Of course it also helps if you have someone actually trying to make that fictional future society real.  Take a country suffering from a perpetual inferiority complex, like Russia in the early 20th Century, and convince certain people that they could somehow skip all of those countless years of social evolution and actually be in that “perfect utopian society” today.  Then you have some idealists talking about how “wonderful” it would be if we could live in that kind of world.  Now you have a physical enemy to point to.  Now you have a force that industrialists and politicians and religious leaders can all point to and lump in the perceived world’s evils and demonize in one-felled swoop.

But it’s still just an enemy in name only, even after fifty years of waging a war-in-name-only called the “Cold War”, after McCarthyism and the Sword-of-Damocles threat of Mutual Assured Destruction. 

Sure the Soviet Union fell, but in hindsight we realize that it couldn’t be the “all-encompassing enemy” that the almighty world of capitalism feared.  The Soviet Bloc fell, with the USSR not far behind it, because what they had wasn’t that “next step in social evolution” but merely oligarchs and stratocrats. 

Here’s a hint, boys and girls: if you need to put up walls to keep people in, then yours is not the “next stage in social evolution”.

No, the enemy that capitalists and their cronies in politics and the media so loudly bray against is neither a country nor a person.  It’s an idea.  An idea that suggests that there is an alternative to the misery of the status quo.

It’s an idea that must be replenished somewhere, right?  Someone or something gives reason for this idea to continue, otherwise it wouldn’t have lasted this long.

The culprits, boys and girls, are none other than those within capitalism itself!

Let’s get brutally honest here… if there is any group that is to blame for people yearning for communism or socialism, the movers and shakers and self-professed “masters of the universe” need only look into a mirror.

Just like communism and socialism, capitalism itself is merely an idea.  An idea is only as good as those that live up to it and claim to champion it.

But when you have rampant instances of greed, corruption, systematic injustice, and an economic disparagement that rivals events prior to the French Revolution, and you have the audacity to call that “capitalism”, you are not encouraging people to support it.  Indeed, you are driving people to look for an alternative… any alternative.

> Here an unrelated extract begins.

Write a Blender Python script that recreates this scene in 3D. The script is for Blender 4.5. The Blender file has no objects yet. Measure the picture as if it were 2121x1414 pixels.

The Russian leadership fell almost a hundred years ago not because of Vladimir Lenin, but because people were without food.  Lenin wasn’t even in the country when the Russian Revolution happened!  The revolution happened because the system failed the masses.  Lenin had to engineer his own revolution in order to get his ideas imposed, and even that involved screwing over the masses in the same way the Czars did previously.

Likewise, do you know what caused the Soviet Union to fall?  It wasn’t because of the strength of capitalism.  It was because the people again realized that they were being screwed over by the ones in power.  The oligarchs and stratocrats that called themselves “Communists” but were living like French nobles.

The biggest selling points for socialism and communism are not the “superiority” of those ideas, but because of the failings of capitalism.  Because of the greed and the corruption and the systematic injustices and the economic disparages.  People will not support a system that is failing them.  They will not support a system that screws them over while at the same time make other people obscenely rich.  And if they are presented a way that will screw over those folks that have been screwing them, guess what?  They’ll probably take it.

The people that claim to be the champions of “capitalism” have a responsibility to themselves and to others to make sure that what is being delivered is what they are promising.  You want to truly defeat the ideas of “communism” and “socialism”?  Then don’t give the masses a reason to consider alternatives.  Stop creating your own enemies and start living up to the “heroic roles” that you pretend to serve.